> DIRECTIVE
Take the lines from the top down to and including the one with "col = sc.collection" and repeat them exactly. Omit images.

> GIVEN INFORMATION
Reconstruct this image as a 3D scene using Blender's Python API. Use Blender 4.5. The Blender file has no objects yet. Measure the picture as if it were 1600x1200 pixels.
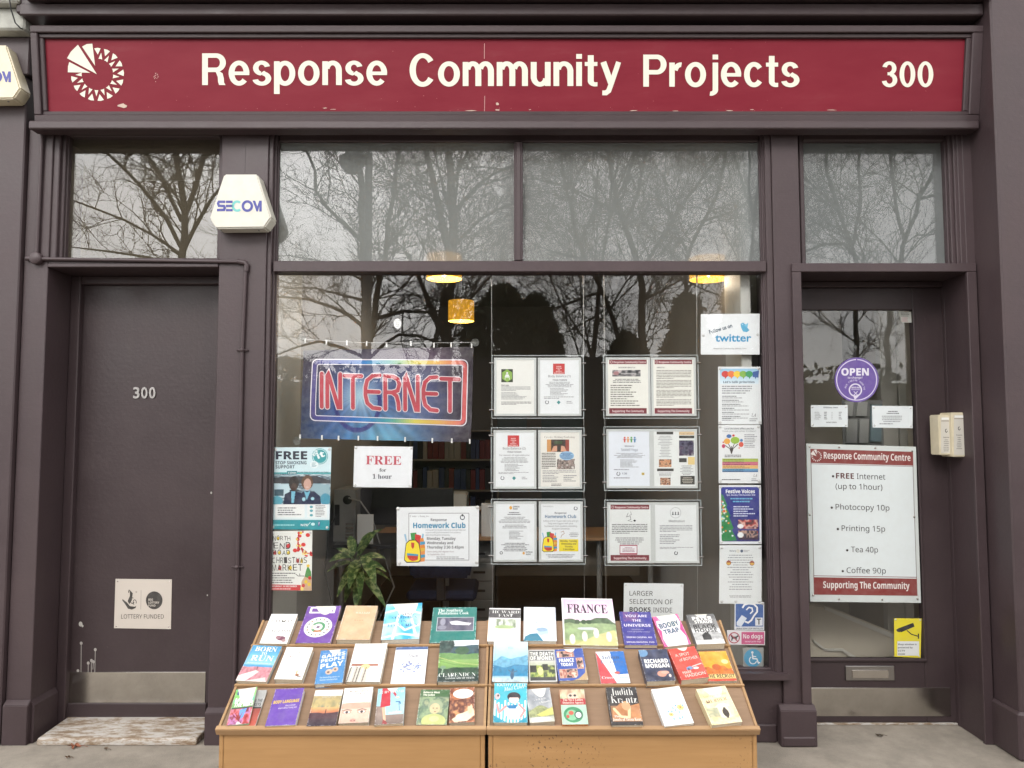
import bpy, bmesh, math, random, os
import numpy as np
from mathutils import Vector, Matrix
R = math.radians
random.seed(7)
sc = bpy.context.scene
col = sc.collection

# ------------------------------------------------------------------ camera, sky, sun, exposure
CAM = np.array([0.0, -4.0, 1.58]); FPX = 1190.0; PITCH = math.atan(77 / FPX)
cd = bpy.data.cameras.new('camera'); cam = bpy.data.objects.new('camera', cd); col.objects.link(cam)
cam.location = CAM; cam.rotation_euler = (R(90) + PITCH, 0, 0)
cd.sensor_width = 36; cd.lens = 36 * FPX / 1600; cd.clip_start = 0.05; cd.clip_end = 600
sc.camera = cam
SUN_EL, SUN_AZ = 33, 196
w = bpy.data.worlds.new('World'); sc.world = w; w.use_nodes = True
wn, wl = w.node_tree.nodes, w.node_tree.links
sky = wn.new('ShaderNodeTexSky'); sky.sky_type = 'NISHITA'; sky.sun_disc = False
sky.sun_elevation = R(SUN_EL); sky.sun_rotation = R(SUN_AZ); sky.air_density = 1.0; sky.dust_density = 4.0; sky.ozone_density = 1.0
hs = wn.new('ShaderNodeHueSaturation'); hs.inputs['Saturation'].default_value = 0.10
wl.new(sky.outputs[0], hs.inputs['Color']); 
cl = wn.new('ShaderNodeMix'); cl.data_type = 'RGBA'; cl.inputs[0].default_value = .65      # an even cloud layer over the clear sky
cl.inputs[7].default_value = (8.6, 8.5, 8.3, 1); wl.new(hs.outputs[0], cl.inputs[6]); wl.new(cl.outputs[2], wn['Background'].inputs[0])
wn['Background'].inputs[1].default_value = 0.15
sd = bpy.data.lights.new('sun', 'SUN'); sd.energy = 0.5; sd.angle = R(18); sd.color = (1, 0.97, 0.93)
sun = bpy.data.objects.new('sun', sd); col.objects.link(sun); sun.rotation_euler = (R(90 - SUN_EL), 0, R(-18)); sun.location = (0, -6, 9)
vs = sc.view_settings; vs.view_transform = 'Standard'; vs.look = 'None'; vs.gamma = 1; vs.use_curve_mapping = False; vs.exposure = 1.38

# ------------------------------------------------------------------ helpers
def at(px, py, pl=0.0):
    """photograph pixel -> point on a plane: a number is the depth of an upright plane, else (point, normal)"""
    px, py = np.broadcast_arrays(np.asarray(px, float), np.asarray(py, float))
    u = (px - 800) / FPX; v = (600 - py) / FPX
    c, s = math.cos(PITCH), math.sin(PITCH)
    d = np.stack([u, c - v * s, s + v * c], -1)
    if isinstance(pl, (int, float)): pl = ((0, pl, 0), (0, 1, 0))
    p, n = np.array(pl[0], float), np.array(pl[1], float)
    t = ((p - CAM) @ n) / (d @ n)
    return CAM + d * t[..., None]
def X(px, py, Y=0.0): return float(at(px, py, Y)[0])
def Z(py, Y=0.0): return float(at(800, py, Y)[2])
def lin(c):
    c = np.asarray(c, float) / 255
    return np.where(c <= .04045, c / 12.92, ((c + .055) / 1.055) ** 2.4)
WL = {}
def tag(o, label=None, cat=None, group=None, kind=None):
    if label: o['label'] = label
    if cat: o['category'] = cat
    if group: o['group'] = group
    if kind: o['kind'] = kind
    return o
def place(o, origin, parent):
    WL[o.name] = Vector(origin)
    o.location = Vector(origin) - (WL[parent.name] if parent else Vector((0, 0, 0)))
    if parent: o.parent = parent
    col.objects.link(o)
def thing(name, label, cat, loc=(0, 0, 0), group=None, parent=None):
    o = bpy.data.objects.new(name, None); o.empty_display_size = .05
    place(o, loc, parent); return tag(o, label, cat, group)
_bx = {}
class MB:
    def __init__(s, fn=None): s.v, s.f, s.sm, s.fn = [], [], [], fn
    def add(s, vs, fs, smooth=False):
        b = len(s.v); s.v += [tuple(p) for p in vs]; s.f += [tuple(i + b for i in f) for f in fs]; s.sm += [smooth] * len(fs); return s
    def box(s, x0, x1, y0, y1, z0, z1, bev=.003):
        x0, x1 = min(x0, x1), max(x0, x1); y0, y1 = min(y0, y1), max(y0, y1); z0, z1 = min(z0, z1), max(z0, z1)
        b = min(bev, (x1 - x0) * .3, (y1 - y0) * .3, (z1 - z0) * .3)
        bm = bmesh.new(); bmesh.ops.create_cube(bm, size=1)
        for v in bm.verts: v.co = ((x0 + x1) / 2 + v.co.x * (x1 - x0), (y0 + y1) / 2 + v.co.y * (y1 - y0), (z0 + z1) / 2 + v.co.z * (z1 - z0))
        if b > 1e-5: bmesh.ops.bevel(bm, geom=bm.edges[:], offset=b, segments=1, affect='EDGES')
        bm.verts.index_update(); s.add([v.co[:] for v in bm.verts], [[v.index for v in f.verts] for f in bm.faces]); bm.free(); return s
    def prism(s, poly, d0, d1, axis='y', bev=0.0):
        """poly: list of 2-D points, extruded along an axis (y: poly is x,z; x: poly is y,z; z: poly is x,y)"""
        bm = bmesh.new()
        def P(a, d): return (a[0], d, a[1]) if axis == 'y' else ((d, a[0], a[1]) if axis == 'x' else (a[0], a[1], d))
        f = bm.faces.new([bm.verts.new(P(a, d0)) for a in poly])
        r = bmesh.ops.extrude_face_region(bm, geom=[f])
        for v in r['geom']:
            if isinstance(v, bmesh.types.BMVert):
                v.co[{'x': 0, 'y': 1, 'z': 2}[axis]] = d1
        bmesh.ops.recalc_face_normals(bm, faces=bm.faces[:])
        if bev: bmesh.ops.bevel(bm, geom=bm.edges[:], offset=bev, segments=2, affect='EDGES')
        bm.verts.index_update(); s.add([v.co[:] for v in bm.verts], [[v.index for v in f.verts] for f in bm.faces]); bm.free(); return s
    def tube(s, pts, r, n=10, cap=True):
        pts = [Vector(p) for p in pts]; rs = r if isinstance(r, (list, tuple)) else [r] * len(pts)
        vs, fs = [], []; up = None
        for i, p in enumerate(pts):
            d = (pts[min(i + 1, len(pts) - 1)] - pts[max(i - 1, 0)]).normalized()
            a = d.orthogonal().normalized() if up is None else (up - d * up.dot(d)).normalized()
            up = a; b = d.cross(a)
            for k in range(n):
                t = 2 * math.pi * k / n; vs.append(p + (a * math.cos(t) + b * math.sin(t)) * rs[i])
        for i in range(len(pts) - 1):
            for k in range(n): fs.append((i * n + k, i * n + (k + 1) % n, (i + 1) * n + (k + 1) % n, (i + 1) * n + k))
        s.add(vs, fs, True)
        if cap: s.add(vs[:n], [tuple(range(n))[::-1]]); s.add(vs[-n:], [tuple(range(n))])
        return s
    def lathe(s, prof, c, n=28, axis='z'):
        vs, fs = [], []
        for r, h in prof:
            for k in range(n):
                t = 2 * math.pi * k / n
                p = (r * math.cos(t), r * math.sin(t), h) if axis == 'z' else (r * math.cos(t), h, r * math.sin(t))
                vs.append((c[0] + p[0], c[1] + p[1], c[2] + p[2]))
        for i in range(len(prof) - 1):
            for k in range(n): fs.append((i * n + k, i * n + (k + 1) % n, (i + 1) * n + (k + 1) % n, (i + 1) * n + k))
        s.add(vs, fs, True); return s
    def build(s, name, mat, parent=None, origin=None, label=None):
        v = np.array(s.v, float)
        if s.fn: v = np.array([s.fn(p) for p in v])
        o = np.array(origin, float) if origin is not None else (v.min(0) + v.max(0)) / 2
        me = bpy.data.meshes.new(name); me.from_pydata((v - o).tolist(), [], s.f)
        me.polygons.foreach_set('use_smooth', s.sm); me.materials.append(mat); me.update()
        ob = bpy.data.objects.new(name, me); place(ob, o, parent)
        if label: ob['label'] = label
        return ob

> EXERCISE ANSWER
Reconstruct this image as a 3D scene using Blender's Python API. Use Blender 4.5. The Blender file has no objects yet. Measure the picture as if it were 1600x1200 pixels.
import bpy, bmesh, math, random, os
import numpy as np
from mathutils import Vector, Matrix
R = math.radians
random.seed(7)
sc = bpy.context.scene
col = sc.collection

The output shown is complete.